#### Set task
Copy out lines with the word "scene" from the material that follows.

#### Dataset records
□ □ □ □
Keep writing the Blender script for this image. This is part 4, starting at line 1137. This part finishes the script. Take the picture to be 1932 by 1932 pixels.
□ □ □ □
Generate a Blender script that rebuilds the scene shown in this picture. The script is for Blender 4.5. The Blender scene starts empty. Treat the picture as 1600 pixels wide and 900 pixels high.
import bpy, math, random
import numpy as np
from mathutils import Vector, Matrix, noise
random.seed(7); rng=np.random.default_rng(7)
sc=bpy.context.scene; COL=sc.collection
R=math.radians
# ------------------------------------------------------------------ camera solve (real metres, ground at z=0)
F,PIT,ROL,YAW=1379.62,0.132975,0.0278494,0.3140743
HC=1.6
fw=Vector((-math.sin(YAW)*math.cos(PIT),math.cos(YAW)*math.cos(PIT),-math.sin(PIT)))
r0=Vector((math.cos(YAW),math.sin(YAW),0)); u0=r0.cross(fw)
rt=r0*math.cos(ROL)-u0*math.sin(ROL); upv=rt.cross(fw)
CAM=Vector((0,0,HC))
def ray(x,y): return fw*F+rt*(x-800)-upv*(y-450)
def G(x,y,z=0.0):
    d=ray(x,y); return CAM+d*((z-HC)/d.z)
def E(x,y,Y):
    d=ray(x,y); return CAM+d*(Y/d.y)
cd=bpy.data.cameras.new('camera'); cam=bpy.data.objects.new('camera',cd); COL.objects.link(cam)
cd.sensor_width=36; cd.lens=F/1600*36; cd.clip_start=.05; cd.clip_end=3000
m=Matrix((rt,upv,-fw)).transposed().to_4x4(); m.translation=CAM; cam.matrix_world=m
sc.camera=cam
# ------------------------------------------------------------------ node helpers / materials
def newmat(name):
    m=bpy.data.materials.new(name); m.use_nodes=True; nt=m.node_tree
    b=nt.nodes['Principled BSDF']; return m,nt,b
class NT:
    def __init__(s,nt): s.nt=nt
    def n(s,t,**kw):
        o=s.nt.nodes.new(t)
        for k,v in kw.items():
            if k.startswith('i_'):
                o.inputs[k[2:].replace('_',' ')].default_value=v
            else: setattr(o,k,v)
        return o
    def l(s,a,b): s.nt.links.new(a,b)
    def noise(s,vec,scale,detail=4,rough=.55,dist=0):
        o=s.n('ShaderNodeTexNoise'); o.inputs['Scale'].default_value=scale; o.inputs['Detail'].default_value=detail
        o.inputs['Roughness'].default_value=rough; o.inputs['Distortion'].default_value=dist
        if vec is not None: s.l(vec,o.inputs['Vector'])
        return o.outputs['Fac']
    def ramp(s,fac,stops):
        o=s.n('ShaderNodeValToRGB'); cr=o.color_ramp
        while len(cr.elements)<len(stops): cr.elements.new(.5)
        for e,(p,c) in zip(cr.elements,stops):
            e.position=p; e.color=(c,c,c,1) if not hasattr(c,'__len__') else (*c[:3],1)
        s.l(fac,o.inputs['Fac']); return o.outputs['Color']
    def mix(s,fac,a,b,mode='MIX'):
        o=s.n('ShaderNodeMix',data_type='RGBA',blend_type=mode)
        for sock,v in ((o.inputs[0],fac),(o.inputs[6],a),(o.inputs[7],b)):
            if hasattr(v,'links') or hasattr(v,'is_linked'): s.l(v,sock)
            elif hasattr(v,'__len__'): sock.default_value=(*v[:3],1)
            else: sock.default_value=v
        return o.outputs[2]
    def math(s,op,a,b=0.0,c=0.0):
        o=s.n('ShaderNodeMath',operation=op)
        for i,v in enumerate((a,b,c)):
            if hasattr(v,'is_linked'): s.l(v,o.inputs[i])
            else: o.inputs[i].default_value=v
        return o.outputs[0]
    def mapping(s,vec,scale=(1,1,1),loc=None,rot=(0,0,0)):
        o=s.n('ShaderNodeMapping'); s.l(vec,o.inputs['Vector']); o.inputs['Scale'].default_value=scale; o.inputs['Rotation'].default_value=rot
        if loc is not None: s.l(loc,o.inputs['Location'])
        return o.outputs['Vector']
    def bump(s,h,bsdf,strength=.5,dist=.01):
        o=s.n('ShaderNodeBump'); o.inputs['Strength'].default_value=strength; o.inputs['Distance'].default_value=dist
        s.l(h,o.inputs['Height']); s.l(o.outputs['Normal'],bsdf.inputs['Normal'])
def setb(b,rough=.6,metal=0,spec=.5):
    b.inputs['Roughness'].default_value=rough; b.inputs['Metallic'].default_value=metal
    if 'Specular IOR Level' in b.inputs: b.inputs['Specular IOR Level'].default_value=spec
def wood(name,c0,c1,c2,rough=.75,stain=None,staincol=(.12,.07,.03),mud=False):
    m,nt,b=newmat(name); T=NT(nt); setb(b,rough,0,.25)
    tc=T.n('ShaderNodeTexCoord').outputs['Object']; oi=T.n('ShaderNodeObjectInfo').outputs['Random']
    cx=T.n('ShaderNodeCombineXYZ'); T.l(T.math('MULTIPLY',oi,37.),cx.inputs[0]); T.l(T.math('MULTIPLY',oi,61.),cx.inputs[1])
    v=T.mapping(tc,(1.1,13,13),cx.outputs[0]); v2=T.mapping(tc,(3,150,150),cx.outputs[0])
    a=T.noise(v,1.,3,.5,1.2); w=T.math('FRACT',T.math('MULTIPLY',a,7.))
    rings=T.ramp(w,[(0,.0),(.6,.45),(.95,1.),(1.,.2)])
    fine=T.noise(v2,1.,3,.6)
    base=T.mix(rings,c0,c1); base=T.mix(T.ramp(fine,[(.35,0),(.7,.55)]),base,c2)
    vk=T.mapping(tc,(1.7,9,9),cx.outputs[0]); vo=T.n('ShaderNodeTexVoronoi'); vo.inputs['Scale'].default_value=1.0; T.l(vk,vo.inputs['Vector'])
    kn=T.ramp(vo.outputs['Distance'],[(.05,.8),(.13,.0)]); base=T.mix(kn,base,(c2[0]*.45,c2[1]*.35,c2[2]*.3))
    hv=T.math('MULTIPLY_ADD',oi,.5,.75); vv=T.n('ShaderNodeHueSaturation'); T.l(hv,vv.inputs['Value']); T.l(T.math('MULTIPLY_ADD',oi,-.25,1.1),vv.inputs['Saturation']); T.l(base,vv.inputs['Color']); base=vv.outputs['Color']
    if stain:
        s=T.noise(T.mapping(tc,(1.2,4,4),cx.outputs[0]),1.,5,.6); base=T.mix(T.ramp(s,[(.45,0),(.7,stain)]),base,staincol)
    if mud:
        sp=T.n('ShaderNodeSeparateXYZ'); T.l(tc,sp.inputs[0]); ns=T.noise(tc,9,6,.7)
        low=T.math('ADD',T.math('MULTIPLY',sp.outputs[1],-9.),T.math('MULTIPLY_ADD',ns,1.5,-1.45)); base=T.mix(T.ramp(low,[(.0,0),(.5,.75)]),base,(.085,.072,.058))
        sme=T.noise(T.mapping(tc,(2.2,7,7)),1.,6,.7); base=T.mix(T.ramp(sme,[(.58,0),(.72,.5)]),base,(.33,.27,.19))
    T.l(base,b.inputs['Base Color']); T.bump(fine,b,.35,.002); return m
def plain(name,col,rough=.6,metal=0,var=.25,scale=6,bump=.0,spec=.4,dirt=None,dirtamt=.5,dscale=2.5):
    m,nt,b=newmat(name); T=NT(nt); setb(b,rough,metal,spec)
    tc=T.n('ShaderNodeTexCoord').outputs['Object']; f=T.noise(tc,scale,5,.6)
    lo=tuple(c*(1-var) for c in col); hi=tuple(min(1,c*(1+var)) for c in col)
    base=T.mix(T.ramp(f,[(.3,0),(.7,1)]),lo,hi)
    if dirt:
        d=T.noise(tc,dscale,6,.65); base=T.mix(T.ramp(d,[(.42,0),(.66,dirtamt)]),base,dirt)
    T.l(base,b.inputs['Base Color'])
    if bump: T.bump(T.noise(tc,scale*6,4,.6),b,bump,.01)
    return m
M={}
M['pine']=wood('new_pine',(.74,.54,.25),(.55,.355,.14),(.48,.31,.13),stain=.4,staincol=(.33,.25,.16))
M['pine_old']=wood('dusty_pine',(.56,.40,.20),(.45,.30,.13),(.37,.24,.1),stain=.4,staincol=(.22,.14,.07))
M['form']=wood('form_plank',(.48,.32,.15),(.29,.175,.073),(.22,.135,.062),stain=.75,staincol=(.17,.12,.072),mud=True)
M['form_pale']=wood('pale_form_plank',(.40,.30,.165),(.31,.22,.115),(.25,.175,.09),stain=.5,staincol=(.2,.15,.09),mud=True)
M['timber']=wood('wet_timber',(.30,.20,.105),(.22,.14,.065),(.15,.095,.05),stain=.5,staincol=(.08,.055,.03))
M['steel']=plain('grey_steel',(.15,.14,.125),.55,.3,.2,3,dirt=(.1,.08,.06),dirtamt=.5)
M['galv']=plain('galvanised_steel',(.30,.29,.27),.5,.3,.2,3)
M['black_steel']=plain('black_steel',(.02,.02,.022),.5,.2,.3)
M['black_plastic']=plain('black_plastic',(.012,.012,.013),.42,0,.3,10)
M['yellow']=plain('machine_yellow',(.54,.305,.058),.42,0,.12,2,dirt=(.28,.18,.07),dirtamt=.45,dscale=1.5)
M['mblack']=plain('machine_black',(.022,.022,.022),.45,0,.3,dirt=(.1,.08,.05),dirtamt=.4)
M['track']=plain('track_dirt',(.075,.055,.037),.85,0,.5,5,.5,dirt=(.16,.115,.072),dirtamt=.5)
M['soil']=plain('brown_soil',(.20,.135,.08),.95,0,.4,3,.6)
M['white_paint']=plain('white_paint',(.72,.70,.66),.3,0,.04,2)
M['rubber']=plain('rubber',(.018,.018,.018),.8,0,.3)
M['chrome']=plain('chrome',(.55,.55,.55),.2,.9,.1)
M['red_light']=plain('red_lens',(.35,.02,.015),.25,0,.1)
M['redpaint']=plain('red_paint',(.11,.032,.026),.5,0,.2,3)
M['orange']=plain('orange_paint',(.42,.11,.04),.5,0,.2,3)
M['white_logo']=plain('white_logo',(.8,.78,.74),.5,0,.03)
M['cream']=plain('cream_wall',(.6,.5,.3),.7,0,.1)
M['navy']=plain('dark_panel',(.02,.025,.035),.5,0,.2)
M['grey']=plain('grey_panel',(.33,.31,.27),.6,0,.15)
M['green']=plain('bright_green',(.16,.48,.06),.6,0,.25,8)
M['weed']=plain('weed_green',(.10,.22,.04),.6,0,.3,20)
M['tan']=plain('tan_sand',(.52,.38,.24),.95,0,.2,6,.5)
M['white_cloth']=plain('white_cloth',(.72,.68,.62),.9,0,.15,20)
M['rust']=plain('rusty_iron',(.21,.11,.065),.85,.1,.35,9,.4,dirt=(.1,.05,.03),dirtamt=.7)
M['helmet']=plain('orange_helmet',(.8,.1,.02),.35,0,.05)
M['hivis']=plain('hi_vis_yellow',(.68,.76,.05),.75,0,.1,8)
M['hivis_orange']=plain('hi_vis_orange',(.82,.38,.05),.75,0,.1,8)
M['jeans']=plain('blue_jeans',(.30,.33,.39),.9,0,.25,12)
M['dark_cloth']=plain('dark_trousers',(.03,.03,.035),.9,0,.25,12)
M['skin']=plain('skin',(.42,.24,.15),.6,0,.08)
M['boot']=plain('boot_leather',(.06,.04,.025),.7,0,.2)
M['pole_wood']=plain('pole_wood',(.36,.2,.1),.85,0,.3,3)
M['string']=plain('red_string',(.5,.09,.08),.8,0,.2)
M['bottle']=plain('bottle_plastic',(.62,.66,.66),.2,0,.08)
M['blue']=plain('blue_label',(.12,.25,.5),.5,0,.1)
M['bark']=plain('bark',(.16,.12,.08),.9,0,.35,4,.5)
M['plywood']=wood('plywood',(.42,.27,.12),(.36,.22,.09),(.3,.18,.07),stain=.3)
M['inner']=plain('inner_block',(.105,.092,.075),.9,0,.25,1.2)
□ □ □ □
#### Task answer
Generate a Blender script that rebuilds the scene shown in this picture. The script is for Blender 4.5. The Blender scene starts empty. Treat the picture as 1600 pixels wide and 900 pixels high.
sc=bpy.context.scene; COL=sc.collection